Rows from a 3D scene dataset

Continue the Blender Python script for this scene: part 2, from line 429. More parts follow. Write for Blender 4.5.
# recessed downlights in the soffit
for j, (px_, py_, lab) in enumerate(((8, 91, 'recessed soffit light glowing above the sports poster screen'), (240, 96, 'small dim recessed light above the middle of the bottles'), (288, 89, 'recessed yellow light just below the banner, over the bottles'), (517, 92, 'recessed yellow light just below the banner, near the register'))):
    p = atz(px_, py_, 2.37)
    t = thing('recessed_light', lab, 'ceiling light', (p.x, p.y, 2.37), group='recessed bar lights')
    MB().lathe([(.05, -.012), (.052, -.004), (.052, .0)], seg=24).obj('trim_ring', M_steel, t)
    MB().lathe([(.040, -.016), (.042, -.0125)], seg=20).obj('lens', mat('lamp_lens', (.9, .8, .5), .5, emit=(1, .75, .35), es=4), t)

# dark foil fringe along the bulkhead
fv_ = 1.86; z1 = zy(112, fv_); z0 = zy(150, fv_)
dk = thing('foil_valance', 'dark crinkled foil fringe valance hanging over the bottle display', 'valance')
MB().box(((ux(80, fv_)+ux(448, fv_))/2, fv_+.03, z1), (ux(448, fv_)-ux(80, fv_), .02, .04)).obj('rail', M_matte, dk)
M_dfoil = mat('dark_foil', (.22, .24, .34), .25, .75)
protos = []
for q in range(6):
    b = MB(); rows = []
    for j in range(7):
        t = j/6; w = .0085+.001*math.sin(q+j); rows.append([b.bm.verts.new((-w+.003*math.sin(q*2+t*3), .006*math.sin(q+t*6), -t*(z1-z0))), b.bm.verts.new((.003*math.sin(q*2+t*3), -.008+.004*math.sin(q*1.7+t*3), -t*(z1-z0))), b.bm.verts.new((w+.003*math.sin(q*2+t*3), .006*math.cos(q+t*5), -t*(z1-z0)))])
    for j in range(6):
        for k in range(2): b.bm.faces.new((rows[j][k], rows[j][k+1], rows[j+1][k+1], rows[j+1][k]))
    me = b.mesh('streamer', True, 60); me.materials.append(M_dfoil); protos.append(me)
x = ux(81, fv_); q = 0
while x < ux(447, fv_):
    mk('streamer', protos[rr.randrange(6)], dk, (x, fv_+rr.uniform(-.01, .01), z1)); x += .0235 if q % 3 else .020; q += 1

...

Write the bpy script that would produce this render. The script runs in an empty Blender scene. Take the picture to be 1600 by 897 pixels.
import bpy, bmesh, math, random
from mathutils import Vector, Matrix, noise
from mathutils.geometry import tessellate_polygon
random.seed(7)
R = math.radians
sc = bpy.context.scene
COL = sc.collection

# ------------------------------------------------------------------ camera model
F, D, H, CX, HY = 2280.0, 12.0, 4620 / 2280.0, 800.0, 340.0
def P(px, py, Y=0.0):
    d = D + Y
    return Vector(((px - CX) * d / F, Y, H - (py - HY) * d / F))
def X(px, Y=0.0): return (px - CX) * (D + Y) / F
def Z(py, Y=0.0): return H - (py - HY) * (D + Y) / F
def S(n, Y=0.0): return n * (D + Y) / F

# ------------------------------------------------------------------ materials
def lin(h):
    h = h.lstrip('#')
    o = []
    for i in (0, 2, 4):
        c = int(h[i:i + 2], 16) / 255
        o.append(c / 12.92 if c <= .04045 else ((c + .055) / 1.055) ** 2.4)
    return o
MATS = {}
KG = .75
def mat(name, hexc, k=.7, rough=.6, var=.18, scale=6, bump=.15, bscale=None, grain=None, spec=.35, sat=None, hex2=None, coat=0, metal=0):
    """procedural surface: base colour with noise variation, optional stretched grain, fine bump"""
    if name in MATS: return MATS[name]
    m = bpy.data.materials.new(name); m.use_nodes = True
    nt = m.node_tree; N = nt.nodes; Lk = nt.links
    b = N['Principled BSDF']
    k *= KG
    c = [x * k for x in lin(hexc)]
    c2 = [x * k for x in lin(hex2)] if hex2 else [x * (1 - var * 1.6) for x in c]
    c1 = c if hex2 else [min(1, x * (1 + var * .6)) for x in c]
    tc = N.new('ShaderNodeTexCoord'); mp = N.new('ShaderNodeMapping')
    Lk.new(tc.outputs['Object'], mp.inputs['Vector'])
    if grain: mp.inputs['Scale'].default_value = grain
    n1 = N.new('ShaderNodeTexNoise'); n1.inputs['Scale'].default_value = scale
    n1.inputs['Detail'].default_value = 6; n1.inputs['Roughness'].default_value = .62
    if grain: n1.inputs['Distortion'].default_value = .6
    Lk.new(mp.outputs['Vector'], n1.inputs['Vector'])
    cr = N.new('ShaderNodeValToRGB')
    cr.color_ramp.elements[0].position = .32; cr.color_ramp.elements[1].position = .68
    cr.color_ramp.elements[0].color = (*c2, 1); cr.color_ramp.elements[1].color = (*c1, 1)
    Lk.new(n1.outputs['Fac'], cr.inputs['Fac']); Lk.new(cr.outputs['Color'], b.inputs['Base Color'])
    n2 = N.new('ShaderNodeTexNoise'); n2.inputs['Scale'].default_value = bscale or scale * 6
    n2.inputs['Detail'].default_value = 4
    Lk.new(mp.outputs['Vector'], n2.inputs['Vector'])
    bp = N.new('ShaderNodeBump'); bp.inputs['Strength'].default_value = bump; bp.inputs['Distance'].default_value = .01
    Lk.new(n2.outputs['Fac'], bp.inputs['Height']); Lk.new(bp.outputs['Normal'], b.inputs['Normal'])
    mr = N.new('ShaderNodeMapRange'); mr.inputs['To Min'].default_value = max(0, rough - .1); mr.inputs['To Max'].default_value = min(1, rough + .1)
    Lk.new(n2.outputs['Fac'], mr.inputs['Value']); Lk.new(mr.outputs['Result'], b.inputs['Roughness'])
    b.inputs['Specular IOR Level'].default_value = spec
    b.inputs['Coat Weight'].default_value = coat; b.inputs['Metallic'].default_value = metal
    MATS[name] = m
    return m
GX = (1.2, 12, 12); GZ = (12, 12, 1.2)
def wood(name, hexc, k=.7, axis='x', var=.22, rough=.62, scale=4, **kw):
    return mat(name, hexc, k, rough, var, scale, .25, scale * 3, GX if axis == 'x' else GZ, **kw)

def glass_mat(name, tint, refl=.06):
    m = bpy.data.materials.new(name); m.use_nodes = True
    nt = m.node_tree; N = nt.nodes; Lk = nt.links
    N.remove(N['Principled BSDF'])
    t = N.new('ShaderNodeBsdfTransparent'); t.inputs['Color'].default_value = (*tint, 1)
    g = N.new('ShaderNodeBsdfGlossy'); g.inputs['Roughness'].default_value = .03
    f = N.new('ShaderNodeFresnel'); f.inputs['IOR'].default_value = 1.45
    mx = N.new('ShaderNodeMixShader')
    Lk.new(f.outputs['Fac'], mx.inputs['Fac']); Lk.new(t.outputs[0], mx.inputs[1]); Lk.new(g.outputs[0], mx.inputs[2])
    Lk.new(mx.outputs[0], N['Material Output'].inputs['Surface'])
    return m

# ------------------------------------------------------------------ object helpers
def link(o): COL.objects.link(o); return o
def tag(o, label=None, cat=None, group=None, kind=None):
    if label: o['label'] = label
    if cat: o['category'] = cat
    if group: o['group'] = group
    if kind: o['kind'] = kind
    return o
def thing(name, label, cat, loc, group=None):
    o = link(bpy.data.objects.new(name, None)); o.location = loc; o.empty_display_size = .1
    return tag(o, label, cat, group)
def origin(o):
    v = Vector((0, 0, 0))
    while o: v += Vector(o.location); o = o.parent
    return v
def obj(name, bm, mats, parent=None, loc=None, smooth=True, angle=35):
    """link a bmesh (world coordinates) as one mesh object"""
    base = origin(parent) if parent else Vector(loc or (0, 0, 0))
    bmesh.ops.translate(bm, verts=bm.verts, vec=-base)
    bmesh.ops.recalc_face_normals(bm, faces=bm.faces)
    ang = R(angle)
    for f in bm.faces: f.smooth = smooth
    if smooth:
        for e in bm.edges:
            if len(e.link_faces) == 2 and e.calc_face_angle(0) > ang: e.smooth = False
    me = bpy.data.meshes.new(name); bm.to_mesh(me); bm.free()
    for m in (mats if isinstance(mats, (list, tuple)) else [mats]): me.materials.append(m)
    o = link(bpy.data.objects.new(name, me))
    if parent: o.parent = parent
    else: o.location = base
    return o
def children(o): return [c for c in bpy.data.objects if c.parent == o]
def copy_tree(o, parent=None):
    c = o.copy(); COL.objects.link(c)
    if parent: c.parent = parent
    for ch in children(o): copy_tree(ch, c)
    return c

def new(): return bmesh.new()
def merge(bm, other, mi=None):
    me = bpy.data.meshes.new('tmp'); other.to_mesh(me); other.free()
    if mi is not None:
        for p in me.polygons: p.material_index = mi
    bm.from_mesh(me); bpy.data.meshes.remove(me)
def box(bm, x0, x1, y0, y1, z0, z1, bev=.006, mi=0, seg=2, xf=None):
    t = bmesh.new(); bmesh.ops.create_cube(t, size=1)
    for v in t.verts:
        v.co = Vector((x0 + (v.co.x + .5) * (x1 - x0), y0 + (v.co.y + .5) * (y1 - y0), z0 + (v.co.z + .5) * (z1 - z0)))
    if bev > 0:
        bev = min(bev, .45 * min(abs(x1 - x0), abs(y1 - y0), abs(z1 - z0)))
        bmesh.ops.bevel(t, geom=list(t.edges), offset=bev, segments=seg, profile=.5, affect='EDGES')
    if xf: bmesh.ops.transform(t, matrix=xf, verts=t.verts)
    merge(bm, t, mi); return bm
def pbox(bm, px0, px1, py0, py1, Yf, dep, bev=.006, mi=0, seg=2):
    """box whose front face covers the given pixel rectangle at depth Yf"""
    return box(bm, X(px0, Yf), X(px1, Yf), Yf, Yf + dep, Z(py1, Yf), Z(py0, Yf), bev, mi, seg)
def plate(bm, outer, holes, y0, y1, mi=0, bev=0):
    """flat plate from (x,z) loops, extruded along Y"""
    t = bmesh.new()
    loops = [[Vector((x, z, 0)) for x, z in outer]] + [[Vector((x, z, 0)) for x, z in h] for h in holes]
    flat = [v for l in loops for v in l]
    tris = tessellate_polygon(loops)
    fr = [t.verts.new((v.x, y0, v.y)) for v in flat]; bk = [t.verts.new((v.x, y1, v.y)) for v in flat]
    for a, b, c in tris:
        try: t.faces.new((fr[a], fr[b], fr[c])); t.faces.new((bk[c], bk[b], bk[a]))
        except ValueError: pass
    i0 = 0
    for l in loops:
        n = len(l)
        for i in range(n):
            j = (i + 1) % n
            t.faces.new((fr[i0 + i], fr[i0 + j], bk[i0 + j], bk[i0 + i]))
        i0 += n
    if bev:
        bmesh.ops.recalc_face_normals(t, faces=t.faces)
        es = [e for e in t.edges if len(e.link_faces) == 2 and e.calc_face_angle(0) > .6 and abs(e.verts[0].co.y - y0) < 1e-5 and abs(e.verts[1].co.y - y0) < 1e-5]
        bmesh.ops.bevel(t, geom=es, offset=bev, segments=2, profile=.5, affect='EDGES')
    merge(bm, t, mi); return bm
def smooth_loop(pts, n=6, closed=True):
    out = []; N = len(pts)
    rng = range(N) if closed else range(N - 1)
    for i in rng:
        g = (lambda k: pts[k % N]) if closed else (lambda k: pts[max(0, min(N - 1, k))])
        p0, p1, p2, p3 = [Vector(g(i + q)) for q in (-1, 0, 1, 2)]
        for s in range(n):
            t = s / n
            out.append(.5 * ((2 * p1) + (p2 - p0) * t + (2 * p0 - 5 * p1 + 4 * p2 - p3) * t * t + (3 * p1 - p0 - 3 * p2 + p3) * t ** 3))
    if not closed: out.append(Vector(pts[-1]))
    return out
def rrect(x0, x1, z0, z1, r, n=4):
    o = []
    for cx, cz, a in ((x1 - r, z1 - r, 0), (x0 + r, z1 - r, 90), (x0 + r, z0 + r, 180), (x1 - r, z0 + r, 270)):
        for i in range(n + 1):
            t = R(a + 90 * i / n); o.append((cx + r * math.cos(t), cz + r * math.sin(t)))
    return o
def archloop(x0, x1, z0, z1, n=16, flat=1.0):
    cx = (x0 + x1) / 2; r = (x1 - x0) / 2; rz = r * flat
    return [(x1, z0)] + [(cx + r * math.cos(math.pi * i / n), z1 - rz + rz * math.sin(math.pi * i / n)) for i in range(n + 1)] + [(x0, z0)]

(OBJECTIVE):
Output exactly the lines running from the line containing "Continue the Blender" through the line containing "emit=(1, .75, .35), es=4), t)", and only those lines.

(EXERCISE OUTPUT):
Continue the Blender Python script for this scene: part 2, from line 429. More parts follow. Write for Blender 4.5.
# recessed downlights in the soffit
for j, (px_, py_, lab) in enumerate(((8, 91, 'recessed soffit light glowing above the sports poster screen'), (240, 96, 'small dim recessed light above the middle of the bottles'), (288, 89, 'recessed yellow light just below the banner, over the bottles'), (517, 92, 'recessed yellow light just below the banner, near the register'))):
    p = atz(px_, py_, 2.37)
    t = thing('recessed_light', lab, 'ceiling light', (p.x, p.y, 2.37), group='recessed bar lights')
    MB().lathe([(.05, -.012), (.052, -.004), (.052, .0)], seg=24).obj('trim_ring', M_steel, t)
    MB().lathe([(.040, -.016), (.042, -.0125)], seg=20).obj('lens', mat('lamp_lens', (.9, .8, .5), .5, emit=(1, .75, .35), es=4), t)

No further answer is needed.